[**1/2] – Più furbo che poetico Il concerto è un’operazione ammiccante ma non priva di importanza. Racconta la condizione degli ebrei nei paesi ex comunisti, il loro isolamento sociale e culturale. E lo fa sciegliendo una formula cara al regista, il rumeno Radu Mihaileanu. Formula vincente visto che lo spinse nel 1998 al successo internazionale con quel Train de vie che, infilandosi nel solco tracciato l’anno prima dal nostro Benigni con La vita è bella, provava a fondere tragedia e commedia individuando attraverso la favola una luce nelle profonde tenebre della Shoà. Riderci sopra, dissacrare, ma soprattutto mostrare che gli ebrei alla fine ce l’hanno fatta, e che neanche il più barbaro sterminio della storia è stato in grado di piegarne l’umorismo. Il film riuscì a ottenere premi, buoni giudizi della critica e incassi ragguardevoli ed evidenziò la propensione autoriale dell’ormai cinquantenne regista.
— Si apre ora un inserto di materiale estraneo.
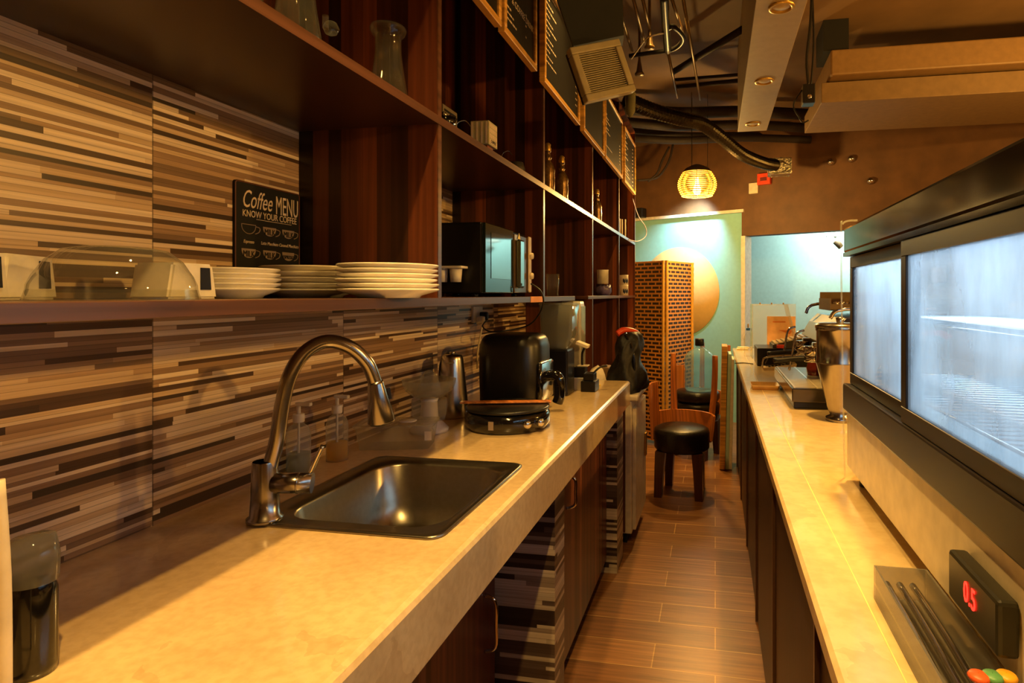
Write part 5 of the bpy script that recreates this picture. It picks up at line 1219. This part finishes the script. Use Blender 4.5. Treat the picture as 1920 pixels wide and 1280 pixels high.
bm = new(); box(bm, -Wv / 2 + .005, Wv / 2 - .005, -Hv / 2 + .005, Hv / 2 - .005, -.05, -.014, m=Mv); obj('backing', bm, BLACKM, t, local=True)
tL, tR = PW(1032, -40, 2.0), PW(1166, -40, 2.12)
bm = new(); bL, bR = PW(1075, 86, 2.06), PW(1170, 66, 2.14)
fr_ = [tL, tR, bR, bL]; bk_ = [p + Vector((-.03, .16, .03)) for p in fr_]
loft(bm, [[p - cc for p in fr_], [p - cc for p in bk_]], True, True, False)
ztl = CE - .001
loft(bm, [[Vector((tL.x, tL.y, tL.z - .02)) - cc, Vector((tR.x, tR.y, tR.z - .02)) - cc, bk_[1] - cc, bk_[0] - cc], [Vector((tL.x, tL.y, ztl)) - cc, Vector((tR.x, tR.y, ztl)) - cc, Vector((bk_[1].x, bk_[1].y, ztl)) - cc, Vector((bk_[0].x, bk_[0].y, ztl)) - cc]], True, True, False)
obj('housing', bm, BLACKM, t, 'black housing reaching the ceiling', local=True)
bm = new(); q = PW(1182, 190, 2.2) - cc; lathe(bm, [(.0005, -.06), (.008, -.055), (.018, -.035), (.02, .03), (.0005, .032)], (q.x, q.y, q.z), 14); obj('drain_hose', bm, pm('mossy_hose', (96, 90, 56), .8), t, 'ragged hanging hose end', local=True)

# bright curtain edge / white post at the left picture border
q0 = PX(-10, 900, -.80)
bm = new(); a = PW(2, 890, .62); tube(bm, [PW(-6, 900, .62), PW(6, 1080, .62), PW(8, 1290, .62), Vector((PW(8, 1290, .62).x, PW(8, 1290, .62).y, CT + .001))], .0065, 12, 4)
tag(obj('steel_rod', bm, CREAM), 'pale upright rod at the lower left edge of the picture', 'rod')
q = PZ(30, 1230, CZ)
t = thing('dark_canister', 'dark round canister standing at the near left end of the worktop', 'canister', (-.815, .585, CZ))
bm = new(); lathe(bm, [(0.0005, 0), (.022, 0), (.023, .01), (.023, .10), (.020, .11)], n=32); obj('body', bm, BLACKG, t, local=True)
bm = new(); lathe(bm, [(.024, .1105), (.025, .14), (.021, .165), (.0005, .168)], n=32); obj('lid', bm, SMOKE, t, local=True)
Nel 2005 Mhaileanu torna nelle sale con Vai e vivrai. Film dagli accenti biblici che racconta attraverso la storia di un bambino africano l’esodo degli ebrei etiopi verso lo Stato d’Israele per salvarsi dalla devastante carestia che colpì l’Africa alla metà degli anni ottanta. In questa pellicola il regista abbandona il registro della commedia spingendo sul dramma storico. Opera quantomeno discutibile per i limiti di un impianto ridondante e di una sceneggiatura marcatamente didascalica. Con Il concerto Mihaileanu torna all’antico utilizzando lo stesso schema proposto in Train de vie e ponendo al centro del film un tema presente anche nei due precedenti lavori citati: spogliarsi della propria identità (religiosa, etnica, sociale), assumendone una falsa per poi riappropriarsi dell’identità primaria concepita nella sua essenza.
Il concerto inizia dove Train de vie finiva, in Russia. Nel film del 1998 un gruppo di ebrei, per sfuggire all’invasione di Hitler metteva in scena una finta deportazione comandata da ebrei stessi travestiti da nazisti. Nel finale la scalcinata banda riusciva tra pericoli e traversie, ad approdare alla salvezza (in Unione Sovietica). Il legame ideale tra i due film scaturisce dalla volontà di Mihaileanu di raccontare e denunciare la condizione degli ebrei oltre la cortina di ferro rivelando la sostanziale equità di trattamento riservatagli dai tedeschi. Deportazioni, lager, emarginazione, esclusione dalla vita pubblica erano il destino degli ebrei anche nei paesi comunisti.
La storia ha come protagonista Andrei Filipov che, dopo trent’anni di inibizione (ora lavora come addetto alle pulizie) da parte del regime all’epoca di Breznev ha di nuovo l’occasione per tornare a dirigere la sua prestigiosa orchestra del Bolshoi. Raccoglie un gruppo di musicisti più o meno improvvisati e parte alla volta di Parigi fingendo di essere il direttore tanto atteso in città. L’equivoco è il punto di partenza che dà il via a una successione di situazioni grottesche spinte fino al parossismo componendo una rappresentazione dell’assurdo che diventa la chiave con la quale Mihaileanu si prende gioco del potere, delle vecchie nomenklature ma anche dei nuovi oligarchi russi. A Parigi, tra le varie avventure animate dalla immancabile vivacità slava, che in Train de vie trovava il ritmo delle musiche di Goran Bregovic, Filipov riesce a dirigere Caijkovskij al Théâtre du Châtelet. Il regista rumeno dirige invece una sinfonia che conosce molto bene e che a tratti dà l’idea di orchestrare furbescamente. Si ha l’impressione che spingendo certi tasti dell’emotività Mihaileanu arrivi allo scopo (commuovere e divertire) utilizzando facili scorciatoie. Ma forse è solo un’impressione.